In the very first issue of hidden europe magazine, we reported on travelling by train through the hills of Bohemia. The article recalled a journey from Liberec to Decín on a summer afternoon in 2004. Ten years on, we returned to Decín to find that the trains are nowadays a little smarter, though as slow as ever. A dense network of minor railway lines still serves this region of the Czech Republic. Join us on a journey through the half-forgotten borderlands of northern Bohemia, as we board the train in Decín for the ride to Dolní Poustevna.
The guard on the train has her work cut out. As we climb steeply up into the hills of Bohemia, the woman sells tickets and chats with her regulars. There are passengers with bags full of groceries, heading home after a busy morning shopping in Decín. There are students on their way back from college. Towards the back of the train, there are two lads, a couple of beers apiece, already well-tanked and sharing their music and opinions with all in earshot. The guard is having none of it, and insists they move to the middle of the train where she can more easily keep an eye on them.

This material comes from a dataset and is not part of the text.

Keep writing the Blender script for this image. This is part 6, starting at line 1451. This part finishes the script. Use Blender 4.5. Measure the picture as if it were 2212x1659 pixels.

The train is new. Smart new rolling stock for a smart new cross-border rail service. Except that the trains do not yet run on beyond the border to Sebnitz in Germany. The guard on the train has a view on this. “Bumbling on the German side,” she says. “It is just a few hundred metres from the last Czech station at Dolní Poustevna to the German railway line on the other side of the border at Sebnitz. The link is pretty well all there. We are still waiting for the Germans to join up the tracks.”
The tale told by the railway guard is a fair reflection of events. The last trains rolled over the border to Sebnitz in the closing days of the Second World War. There has been talk over the years of reopening the route, but only now is that about to become a reality. The first through trains to Germany will run this summer. Until then it’s all stops to Dolní Poustevna and then an uninspiring cross-border hike through a landscape of decay and dereliction.
Heading east, the hillsides tilt ever sharper. At Benesov, the empty tennis courts are covered by last season’s leaves. Further up the line, the tennis court in a trackside village is draped in snow. And as we climb yet higher, the valley narrows and there is no space at all for tennis courts.